_Required task:_ Return verbatim everything from the first line through the line that contains "14).build('post', M['steel_dark'], t)", and stop there.

_Recorded data:_
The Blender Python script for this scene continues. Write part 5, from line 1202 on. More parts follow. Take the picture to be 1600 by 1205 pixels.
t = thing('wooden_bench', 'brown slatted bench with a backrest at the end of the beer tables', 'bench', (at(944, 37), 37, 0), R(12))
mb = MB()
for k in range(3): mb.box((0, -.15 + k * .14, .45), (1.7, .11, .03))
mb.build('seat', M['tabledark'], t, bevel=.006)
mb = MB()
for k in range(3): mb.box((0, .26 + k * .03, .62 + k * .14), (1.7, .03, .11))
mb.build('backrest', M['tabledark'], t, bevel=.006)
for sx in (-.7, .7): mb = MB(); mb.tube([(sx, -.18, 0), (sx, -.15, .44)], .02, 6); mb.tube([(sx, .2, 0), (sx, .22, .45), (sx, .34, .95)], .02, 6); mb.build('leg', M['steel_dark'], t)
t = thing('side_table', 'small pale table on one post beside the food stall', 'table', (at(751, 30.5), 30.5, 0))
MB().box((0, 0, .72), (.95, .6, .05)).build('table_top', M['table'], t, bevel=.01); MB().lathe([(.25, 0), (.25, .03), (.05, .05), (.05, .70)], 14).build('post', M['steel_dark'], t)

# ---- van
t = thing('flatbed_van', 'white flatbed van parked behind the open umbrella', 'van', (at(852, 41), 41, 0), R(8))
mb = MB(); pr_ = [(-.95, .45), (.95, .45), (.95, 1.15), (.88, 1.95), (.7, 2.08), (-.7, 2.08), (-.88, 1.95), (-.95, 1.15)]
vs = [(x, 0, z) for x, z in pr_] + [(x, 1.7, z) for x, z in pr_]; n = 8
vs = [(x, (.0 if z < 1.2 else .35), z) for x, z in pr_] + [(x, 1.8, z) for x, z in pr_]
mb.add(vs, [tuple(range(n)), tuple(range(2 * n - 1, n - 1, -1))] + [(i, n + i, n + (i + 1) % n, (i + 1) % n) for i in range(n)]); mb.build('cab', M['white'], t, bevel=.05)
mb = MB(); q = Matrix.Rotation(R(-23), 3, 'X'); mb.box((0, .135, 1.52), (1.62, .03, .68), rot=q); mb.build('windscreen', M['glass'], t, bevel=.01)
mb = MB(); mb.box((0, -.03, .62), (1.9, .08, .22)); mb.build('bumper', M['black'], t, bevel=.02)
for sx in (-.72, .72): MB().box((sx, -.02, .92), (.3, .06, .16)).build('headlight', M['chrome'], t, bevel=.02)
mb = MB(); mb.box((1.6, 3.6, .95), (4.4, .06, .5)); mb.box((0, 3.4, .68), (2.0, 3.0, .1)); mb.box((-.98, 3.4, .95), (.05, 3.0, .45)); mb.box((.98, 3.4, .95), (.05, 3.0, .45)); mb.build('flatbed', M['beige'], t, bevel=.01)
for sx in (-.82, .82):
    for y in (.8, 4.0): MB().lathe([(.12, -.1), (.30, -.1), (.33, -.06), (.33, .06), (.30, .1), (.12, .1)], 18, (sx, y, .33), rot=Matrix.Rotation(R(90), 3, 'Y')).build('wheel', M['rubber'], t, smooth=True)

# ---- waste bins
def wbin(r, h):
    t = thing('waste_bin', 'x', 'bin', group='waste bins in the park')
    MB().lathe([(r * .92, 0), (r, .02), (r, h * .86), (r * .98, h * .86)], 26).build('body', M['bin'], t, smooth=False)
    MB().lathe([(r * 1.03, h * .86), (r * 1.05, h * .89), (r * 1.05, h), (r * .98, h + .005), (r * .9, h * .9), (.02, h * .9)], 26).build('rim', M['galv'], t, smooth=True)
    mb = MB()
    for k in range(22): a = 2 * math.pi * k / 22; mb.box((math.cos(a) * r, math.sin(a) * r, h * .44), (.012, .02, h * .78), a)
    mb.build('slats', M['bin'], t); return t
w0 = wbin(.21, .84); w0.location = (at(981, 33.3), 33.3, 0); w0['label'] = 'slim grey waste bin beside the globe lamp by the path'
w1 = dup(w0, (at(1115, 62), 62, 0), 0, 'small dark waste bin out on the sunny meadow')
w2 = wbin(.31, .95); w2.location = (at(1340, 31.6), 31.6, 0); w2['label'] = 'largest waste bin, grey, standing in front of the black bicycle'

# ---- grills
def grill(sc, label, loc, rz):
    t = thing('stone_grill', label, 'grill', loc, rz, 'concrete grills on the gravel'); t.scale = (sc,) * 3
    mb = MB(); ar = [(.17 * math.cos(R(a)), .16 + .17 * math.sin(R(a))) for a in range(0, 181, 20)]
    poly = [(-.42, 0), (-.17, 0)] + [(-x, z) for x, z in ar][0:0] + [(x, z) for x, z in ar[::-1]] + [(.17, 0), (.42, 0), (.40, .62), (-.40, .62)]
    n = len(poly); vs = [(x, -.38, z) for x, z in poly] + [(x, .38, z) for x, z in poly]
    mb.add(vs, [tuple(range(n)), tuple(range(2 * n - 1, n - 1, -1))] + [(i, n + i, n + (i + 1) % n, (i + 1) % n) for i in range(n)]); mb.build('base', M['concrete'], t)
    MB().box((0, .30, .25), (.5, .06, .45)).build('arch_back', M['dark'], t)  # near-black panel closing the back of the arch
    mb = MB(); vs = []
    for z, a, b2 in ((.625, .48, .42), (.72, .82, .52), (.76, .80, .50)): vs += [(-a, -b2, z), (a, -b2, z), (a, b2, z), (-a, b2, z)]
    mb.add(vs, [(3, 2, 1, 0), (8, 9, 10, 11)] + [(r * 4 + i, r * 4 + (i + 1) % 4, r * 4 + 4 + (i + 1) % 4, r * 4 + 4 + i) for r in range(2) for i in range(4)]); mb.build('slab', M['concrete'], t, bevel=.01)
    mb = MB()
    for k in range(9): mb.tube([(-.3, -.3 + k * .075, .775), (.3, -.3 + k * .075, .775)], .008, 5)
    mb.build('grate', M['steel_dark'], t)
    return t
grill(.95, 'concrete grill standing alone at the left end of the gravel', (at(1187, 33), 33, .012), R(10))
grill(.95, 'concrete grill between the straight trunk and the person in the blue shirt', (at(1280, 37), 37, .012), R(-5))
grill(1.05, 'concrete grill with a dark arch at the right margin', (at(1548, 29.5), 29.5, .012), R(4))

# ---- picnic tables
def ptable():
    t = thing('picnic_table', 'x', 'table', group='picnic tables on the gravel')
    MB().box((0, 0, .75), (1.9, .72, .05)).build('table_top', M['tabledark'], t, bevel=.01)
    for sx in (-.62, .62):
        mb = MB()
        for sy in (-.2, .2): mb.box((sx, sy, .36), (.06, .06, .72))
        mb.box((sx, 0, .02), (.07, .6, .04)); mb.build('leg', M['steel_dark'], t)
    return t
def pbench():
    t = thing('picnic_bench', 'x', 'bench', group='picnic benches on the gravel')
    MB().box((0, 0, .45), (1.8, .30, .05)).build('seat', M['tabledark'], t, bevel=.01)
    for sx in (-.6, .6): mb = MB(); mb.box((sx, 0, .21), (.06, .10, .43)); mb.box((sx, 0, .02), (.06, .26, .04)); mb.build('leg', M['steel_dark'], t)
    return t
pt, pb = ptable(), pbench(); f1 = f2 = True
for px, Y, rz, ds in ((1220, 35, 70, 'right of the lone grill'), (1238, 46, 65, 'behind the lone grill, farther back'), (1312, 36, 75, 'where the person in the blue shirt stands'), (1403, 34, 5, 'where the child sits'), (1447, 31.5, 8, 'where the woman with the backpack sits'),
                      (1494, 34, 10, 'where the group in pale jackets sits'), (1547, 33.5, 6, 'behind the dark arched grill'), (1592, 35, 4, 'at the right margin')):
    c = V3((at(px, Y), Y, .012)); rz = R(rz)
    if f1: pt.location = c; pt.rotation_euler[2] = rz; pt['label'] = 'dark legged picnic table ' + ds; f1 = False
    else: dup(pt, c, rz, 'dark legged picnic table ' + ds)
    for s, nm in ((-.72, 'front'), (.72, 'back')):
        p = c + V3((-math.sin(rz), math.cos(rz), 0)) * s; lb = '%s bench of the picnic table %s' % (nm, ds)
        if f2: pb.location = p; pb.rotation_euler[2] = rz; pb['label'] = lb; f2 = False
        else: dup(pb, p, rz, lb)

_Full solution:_
The Blender Python script for this scene continues. Write part 5, from line 1202 on. More parts follow. Take the picture to be 1600 by 1205 pixels.
t = thing('wooden_bench', 'brown slatted bench with a backrest at the end of the beer tables', 'bench', (at(944, 37), 37, 0), R(12))
mb = MB()
for k in range(3): mb.box((0, -.15 + k * .14, .45), (1.7, .11, .03))
mb.build('seat', M['tabledark'], t, bevel=.006)
mb = MB()
for k in range(3): mb.box((0, .26 + k * .03, .62 + k * .14), (1.7, .03, .11))
mb.build('backrest', M['tabledark'], t, bevel=.006)
for sx in (-.7, .7): mb = MB(); mb.tube([(sx, -.18, 0), (sx, -.15, .44)], .02, 6); mb.tube([(sx, .2, 0), (sx, .22, .45), (sx, .34, .95)], .02, 6); mb.build('leg', M['steel_dark'], t)
t = thing('side_table', 'small pale table on one post beside the food stall', 'table', (at(751, 30.5), 30.5, 0))
MB().box((0, 0, .72), (.95, .6, .05)).build('table_top', M['table'], t, bevel=.01); MB().lathe([(.25, 0), (.25, .03), (.05, .05), (.05, .70)], 14).build('post', M['steel_dark'], t)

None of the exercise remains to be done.